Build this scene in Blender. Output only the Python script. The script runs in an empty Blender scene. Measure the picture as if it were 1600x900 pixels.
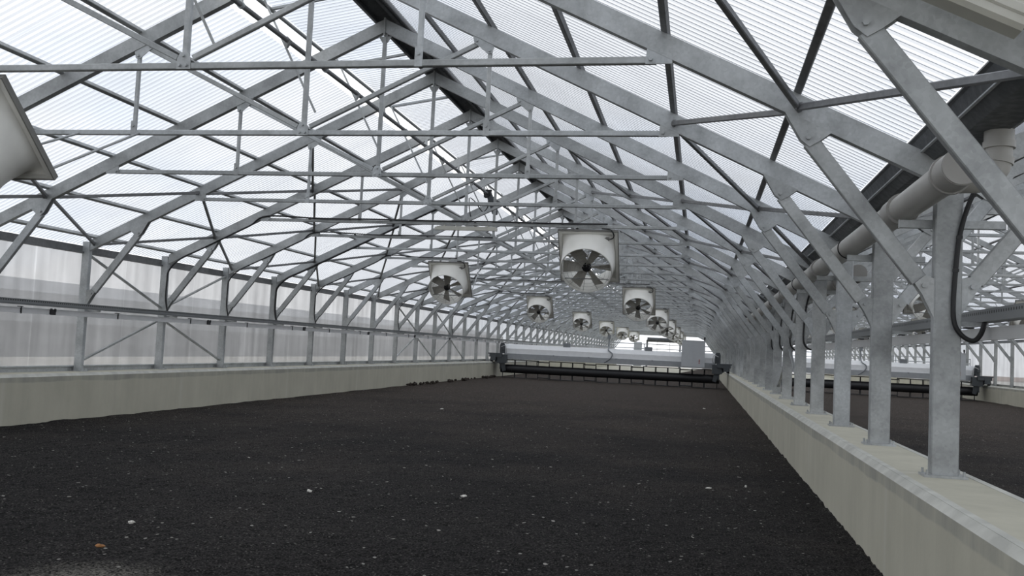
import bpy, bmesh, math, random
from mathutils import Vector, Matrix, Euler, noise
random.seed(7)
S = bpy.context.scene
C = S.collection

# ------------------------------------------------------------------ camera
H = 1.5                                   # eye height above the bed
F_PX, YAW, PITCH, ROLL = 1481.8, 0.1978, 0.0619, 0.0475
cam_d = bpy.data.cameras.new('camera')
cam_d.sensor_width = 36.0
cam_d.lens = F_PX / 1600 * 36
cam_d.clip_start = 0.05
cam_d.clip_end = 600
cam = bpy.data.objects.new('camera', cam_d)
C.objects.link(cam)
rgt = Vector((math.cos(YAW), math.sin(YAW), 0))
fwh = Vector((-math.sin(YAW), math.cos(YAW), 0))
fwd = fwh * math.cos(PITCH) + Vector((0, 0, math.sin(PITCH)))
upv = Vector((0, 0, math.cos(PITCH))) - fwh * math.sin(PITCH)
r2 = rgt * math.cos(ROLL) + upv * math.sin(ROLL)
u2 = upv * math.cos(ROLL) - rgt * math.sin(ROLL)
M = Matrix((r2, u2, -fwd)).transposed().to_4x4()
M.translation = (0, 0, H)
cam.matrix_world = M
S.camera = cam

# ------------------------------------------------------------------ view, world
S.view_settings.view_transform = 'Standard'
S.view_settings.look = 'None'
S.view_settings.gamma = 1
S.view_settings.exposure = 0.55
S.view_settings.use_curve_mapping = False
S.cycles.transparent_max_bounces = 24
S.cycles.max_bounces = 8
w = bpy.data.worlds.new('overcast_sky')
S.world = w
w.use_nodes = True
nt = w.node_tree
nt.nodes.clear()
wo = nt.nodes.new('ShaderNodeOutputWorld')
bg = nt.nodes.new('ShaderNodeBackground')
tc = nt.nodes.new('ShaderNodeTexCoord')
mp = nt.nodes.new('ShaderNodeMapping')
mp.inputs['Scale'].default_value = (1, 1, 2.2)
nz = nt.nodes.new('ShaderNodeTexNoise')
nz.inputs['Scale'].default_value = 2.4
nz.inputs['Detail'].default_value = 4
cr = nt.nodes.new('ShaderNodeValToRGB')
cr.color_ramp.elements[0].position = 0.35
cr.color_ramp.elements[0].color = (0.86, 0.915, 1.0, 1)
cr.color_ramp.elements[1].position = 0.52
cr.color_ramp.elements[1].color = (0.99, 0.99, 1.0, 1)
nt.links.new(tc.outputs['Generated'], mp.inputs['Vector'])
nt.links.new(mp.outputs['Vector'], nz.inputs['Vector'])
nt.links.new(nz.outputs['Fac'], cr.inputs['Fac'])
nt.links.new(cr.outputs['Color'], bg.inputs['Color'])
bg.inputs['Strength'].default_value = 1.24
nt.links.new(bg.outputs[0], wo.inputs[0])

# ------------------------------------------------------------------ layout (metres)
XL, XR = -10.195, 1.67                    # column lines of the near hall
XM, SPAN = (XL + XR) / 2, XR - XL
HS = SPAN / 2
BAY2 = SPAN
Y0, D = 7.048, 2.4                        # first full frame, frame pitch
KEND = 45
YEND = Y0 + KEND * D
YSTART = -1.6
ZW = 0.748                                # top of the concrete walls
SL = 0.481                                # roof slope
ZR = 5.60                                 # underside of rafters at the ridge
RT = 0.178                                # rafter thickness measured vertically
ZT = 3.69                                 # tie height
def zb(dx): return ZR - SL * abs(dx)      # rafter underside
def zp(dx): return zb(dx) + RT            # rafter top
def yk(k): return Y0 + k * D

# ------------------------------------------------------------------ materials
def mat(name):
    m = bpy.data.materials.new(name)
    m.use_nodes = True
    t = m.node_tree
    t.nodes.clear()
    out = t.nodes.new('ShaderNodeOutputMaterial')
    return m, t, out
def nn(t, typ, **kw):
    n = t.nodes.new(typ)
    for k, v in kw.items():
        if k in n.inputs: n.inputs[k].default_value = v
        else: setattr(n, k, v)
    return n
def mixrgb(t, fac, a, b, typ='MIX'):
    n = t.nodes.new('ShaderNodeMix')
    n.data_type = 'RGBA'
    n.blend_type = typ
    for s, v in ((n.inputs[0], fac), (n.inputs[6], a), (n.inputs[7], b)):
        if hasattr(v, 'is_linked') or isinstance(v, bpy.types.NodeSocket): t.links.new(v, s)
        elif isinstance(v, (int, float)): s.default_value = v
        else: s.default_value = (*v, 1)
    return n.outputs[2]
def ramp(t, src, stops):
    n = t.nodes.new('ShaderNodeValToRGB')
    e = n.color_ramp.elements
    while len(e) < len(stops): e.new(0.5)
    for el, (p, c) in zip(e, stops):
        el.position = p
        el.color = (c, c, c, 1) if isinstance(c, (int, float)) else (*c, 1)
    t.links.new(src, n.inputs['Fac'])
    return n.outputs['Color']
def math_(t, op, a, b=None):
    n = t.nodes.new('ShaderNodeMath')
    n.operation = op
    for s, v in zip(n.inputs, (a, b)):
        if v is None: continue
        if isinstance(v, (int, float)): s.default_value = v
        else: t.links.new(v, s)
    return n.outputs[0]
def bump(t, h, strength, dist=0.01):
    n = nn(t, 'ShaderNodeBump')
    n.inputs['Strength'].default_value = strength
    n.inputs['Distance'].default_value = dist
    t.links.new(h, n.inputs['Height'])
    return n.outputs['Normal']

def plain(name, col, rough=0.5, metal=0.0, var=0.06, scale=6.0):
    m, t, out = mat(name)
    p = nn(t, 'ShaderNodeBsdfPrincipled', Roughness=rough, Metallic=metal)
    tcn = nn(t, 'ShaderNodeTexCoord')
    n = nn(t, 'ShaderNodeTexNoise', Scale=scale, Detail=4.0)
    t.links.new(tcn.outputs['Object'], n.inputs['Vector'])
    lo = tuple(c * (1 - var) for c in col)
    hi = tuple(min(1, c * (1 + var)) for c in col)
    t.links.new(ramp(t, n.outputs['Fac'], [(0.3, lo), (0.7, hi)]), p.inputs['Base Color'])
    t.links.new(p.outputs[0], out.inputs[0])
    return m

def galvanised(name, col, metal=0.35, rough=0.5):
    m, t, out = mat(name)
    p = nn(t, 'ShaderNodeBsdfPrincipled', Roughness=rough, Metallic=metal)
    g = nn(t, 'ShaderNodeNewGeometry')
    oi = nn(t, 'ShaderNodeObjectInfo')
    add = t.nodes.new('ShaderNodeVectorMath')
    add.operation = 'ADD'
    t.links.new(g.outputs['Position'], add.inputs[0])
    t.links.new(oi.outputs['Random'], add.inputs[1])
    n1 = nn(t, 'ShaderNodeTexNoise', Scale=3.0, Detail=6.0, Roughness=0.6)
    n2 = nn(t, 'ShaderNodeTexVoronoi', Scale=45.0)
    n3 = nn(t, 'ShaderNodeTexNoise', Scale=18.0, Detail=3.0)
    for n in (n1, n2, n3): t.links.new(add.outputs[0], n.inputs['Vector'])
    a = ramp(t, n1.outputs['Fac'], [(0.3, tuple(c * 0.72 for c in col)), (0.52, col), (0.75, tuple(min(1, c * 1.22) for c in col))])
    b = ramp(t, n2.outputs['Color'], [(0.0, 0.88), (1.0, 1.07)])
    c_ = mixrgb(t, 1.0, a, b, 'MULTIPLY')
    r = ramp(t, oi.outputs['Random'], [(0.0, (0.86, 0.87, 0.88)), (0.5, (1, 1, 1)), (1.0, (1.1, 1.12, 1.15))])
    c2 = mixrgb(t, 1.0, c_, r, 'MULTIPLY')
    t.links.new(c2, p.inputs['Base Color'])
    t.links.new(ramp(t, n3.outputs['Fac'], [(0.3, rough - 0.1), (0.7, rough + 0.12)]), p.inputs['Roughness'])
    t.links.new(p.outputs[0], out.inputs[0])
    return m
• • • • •
GIVEN REQUEST
Write out again exactly the lines from the start of the data above through the line containing "C = S.collection", inclusive, excluding any pictures.

OUTPUT OF THE EXERCISE
Build this scene in Blender. Output only the Python script. The script runs in an empty Blender scene. Measure the picture as if it were 1600x900 pixels.
import bpy, bmesh, math, random
from mathutils import Vector, Matrix, Euler, noise
random.seed(7)
S = bpy.context.scene
C = S.collection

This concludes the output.